Start of Collected material

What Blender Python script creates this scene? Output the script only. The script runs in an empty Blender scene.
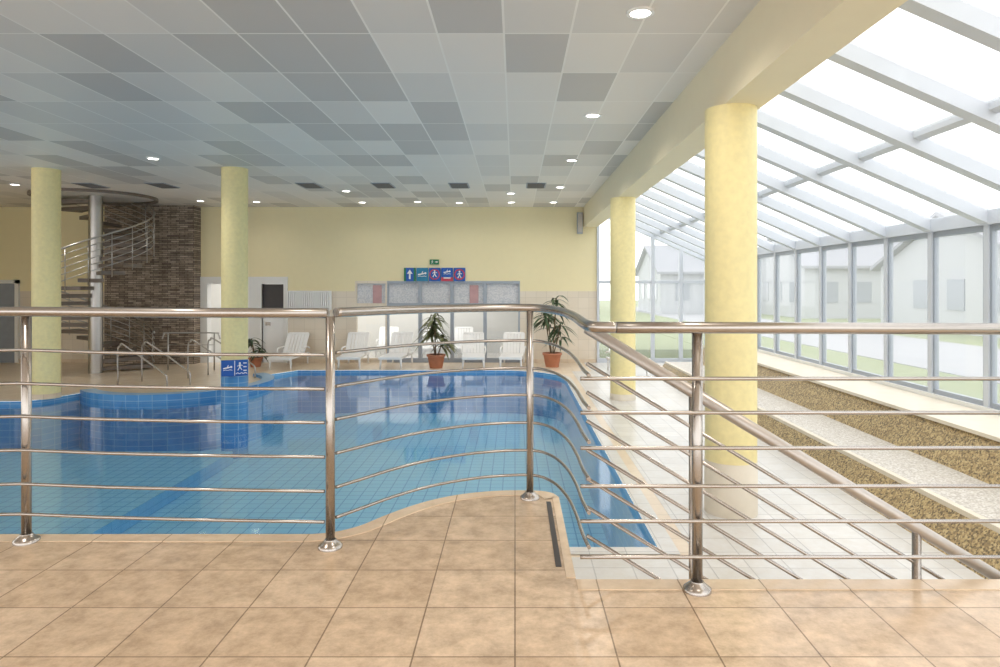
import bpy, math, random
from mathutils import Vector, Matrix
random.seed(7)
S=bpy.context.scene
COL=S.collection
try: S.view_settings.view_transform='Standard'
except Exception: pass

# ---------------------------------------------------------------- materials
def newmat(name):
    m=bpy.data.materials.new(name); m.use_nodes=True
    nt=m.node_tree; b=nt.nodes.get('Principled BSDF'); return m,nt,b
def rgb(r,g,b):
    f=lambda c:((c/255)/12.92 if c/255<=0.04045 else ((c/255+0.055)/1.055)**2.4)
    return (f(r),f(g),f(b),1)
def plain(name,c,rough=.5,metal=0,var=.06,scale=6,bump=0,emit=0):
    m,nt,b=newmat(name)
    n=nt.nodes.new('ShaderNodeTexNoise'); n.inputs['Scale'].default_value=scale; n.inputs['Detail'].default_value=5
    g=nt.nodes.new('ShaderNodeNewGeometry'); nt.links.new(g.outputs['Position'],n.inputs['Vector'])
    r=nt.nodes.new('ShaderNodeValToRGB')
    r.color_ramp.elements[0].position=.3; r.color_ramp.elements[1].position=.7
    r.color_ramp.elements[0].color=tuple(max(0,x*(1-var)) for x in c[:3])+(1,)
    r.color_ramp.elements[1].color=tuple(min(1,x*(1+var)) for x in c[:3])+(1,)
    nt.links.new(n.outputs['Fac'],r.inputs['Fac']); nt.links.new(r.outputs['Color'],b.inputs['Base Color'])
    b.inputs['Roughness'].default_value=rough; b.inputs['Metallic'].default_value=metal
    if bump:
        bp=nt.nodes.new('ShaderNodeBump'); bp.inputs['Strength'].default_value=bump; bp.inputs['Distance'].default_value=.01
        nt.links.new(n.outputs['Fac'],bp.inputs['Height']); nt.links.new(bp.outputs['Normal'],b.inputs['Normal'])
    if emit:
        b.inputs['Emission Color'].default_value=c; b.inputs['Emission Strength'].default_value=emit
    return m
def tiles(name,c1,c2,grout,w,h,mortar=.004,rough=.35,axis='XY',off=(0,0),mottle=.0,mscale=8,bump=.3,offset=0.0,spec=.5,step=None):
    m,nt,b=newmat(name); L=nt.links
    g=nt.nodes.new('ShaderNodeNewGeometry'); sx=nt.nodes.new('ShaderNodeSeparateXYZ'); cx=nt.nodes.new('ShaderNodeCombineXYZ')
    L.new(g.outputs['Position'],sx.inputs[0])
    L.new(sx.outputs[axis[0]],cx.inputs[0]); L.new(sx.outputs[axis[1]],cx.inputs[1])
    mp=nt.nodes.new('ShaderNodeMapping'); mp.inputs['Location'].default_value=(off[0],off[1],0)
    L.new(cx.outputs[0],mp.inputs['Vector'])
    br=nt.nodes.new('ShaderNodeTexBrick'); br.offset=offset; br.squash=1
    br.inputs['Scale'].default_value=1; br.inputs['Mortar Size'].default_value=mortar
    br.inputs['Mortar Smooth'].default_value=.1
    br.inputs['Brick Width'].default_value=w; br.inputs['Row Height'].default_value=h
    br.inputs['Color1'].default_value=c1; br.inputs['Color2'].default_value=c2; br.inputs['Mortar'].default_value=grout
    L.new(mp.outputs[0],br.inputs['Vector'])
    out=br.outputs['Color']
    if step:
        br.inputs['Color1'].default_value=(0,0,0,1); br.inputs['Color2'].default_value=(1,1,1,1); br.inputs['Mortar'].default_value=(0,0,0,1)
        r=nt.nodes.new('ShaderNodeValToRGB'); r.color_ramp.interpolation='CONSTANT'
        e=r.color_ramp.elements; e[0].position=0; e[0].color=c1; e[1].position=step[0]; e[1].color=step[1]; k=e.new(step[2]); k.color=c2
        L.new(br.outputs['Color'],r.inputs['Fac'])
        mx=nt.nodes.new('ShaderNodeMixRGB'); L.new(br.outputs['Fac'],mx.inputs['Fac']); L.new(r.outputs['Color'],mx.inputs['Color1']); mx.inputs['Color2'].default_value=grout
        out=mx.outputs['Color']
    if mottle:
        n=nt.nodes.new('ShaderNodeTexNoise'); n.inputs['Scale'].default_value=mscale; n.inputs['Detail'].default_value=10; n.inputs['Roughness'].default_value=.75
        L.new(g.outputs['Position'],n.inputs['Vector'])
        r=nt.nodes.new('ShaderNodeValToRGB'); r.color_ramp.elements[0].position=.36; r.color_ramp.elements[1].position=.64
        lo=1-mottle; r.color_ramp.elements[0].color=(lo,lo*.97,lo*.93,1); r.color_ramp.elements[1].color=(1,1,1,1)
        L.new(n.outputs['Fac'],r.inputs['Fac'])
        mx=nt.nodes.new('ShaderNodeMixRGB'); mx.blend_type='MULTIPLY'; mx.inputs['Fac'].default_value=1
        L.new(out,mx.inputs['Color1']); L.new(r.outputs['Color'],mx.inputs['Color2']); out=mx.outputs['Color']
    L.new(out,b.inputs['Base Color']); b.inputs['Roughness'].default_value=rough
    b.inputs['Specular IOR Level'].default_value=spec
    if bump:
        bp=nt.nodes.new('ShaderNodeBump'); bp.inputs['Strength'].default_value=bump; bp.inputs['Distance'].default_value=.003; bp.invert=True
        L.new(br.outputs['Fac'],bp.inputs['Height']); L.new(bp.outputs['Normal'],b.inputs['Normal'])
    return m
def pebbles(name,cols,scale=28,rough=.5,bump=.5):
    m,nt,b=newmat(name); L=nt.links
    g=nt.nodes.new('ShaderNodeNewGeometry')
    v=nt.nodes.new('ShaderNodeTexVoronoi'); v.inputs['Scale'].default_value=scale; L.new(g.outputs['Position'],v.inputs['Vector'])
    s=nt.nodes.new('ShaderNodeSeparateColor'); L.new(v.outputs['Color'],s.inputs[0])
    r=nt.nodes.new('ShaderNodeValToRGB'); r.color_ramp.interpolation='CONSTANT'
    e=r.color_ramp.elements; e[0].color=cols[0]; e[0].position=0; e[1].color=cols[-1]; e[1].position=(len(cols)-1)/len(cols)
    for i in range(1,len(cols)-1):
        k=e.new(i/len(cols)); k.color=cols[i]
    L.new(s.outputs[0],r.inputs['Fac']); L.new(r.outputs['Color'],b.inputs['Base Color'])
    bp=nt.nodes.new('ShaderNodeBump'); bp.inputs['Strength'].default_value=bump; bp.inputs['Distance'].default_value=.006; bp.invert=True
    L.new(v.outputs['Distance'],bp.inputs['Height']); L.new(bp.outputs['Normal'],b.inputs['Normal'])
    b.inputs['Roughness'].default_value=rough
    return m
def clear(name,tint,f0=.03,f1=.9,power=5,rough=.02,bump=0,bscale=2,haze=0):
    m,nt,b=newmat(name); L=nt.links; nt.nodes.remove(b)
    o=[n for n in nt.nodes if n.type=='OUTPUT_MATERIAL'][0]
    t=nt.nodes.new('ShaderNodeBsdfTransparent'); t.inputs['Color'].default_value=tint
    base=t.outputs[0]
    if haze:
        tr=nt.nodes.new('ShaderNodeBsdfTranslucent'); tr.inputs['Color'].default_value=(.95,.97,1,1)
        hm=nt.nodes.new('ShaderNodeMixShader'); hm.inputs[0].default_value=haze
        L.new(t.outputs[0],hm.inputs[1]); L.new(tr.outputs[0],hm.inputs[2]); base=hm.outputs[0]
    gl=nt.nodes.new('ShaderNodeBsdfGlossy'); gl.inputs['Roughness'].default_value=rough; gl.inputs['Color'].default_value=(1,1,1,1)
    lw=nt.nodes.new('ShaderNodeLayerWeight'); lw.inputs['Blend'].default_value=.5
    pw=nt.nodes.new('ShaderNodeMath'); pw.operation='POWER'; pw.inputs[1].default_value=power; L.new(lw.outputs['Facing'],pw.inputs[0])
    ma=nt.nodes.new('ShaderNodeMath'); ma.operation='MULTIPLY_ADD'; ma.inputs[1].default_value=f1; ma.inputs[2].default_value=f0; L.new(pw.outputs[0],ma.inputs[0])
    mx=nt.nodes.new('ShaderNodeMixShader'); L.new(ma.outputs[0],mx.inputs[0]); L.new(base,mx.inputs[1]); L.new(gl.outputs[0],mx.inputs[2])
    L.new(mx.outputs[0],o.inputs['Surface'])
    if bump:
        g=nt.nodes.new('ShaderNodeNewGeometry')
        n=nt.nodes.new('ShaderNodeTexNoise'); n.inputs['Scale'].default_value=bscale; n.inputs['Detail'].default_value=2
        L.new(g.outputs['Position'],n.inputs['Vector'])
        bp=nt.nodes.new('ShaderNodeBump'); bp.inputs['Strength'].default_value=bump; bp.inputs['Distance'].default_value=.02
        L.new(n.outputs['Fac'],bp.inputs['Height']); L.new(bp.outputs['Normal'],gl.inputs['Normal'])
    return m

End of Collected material

## Problem to work on:
Skip the pictures, please, and transcribe only the lines from the beginning of the material through the one that contains "except Exception: pass".

## Solution:
What Blender Python script creates this scene? Output the script only. The script runs in an empty Blender scene.
import bpy, math, random
from mathutils import Vector, Matrix
random.seed(7)
S=bpy.context.scene
COL=S.collection
try: S.view_settings.view_transform='Standard'
except Exception: pass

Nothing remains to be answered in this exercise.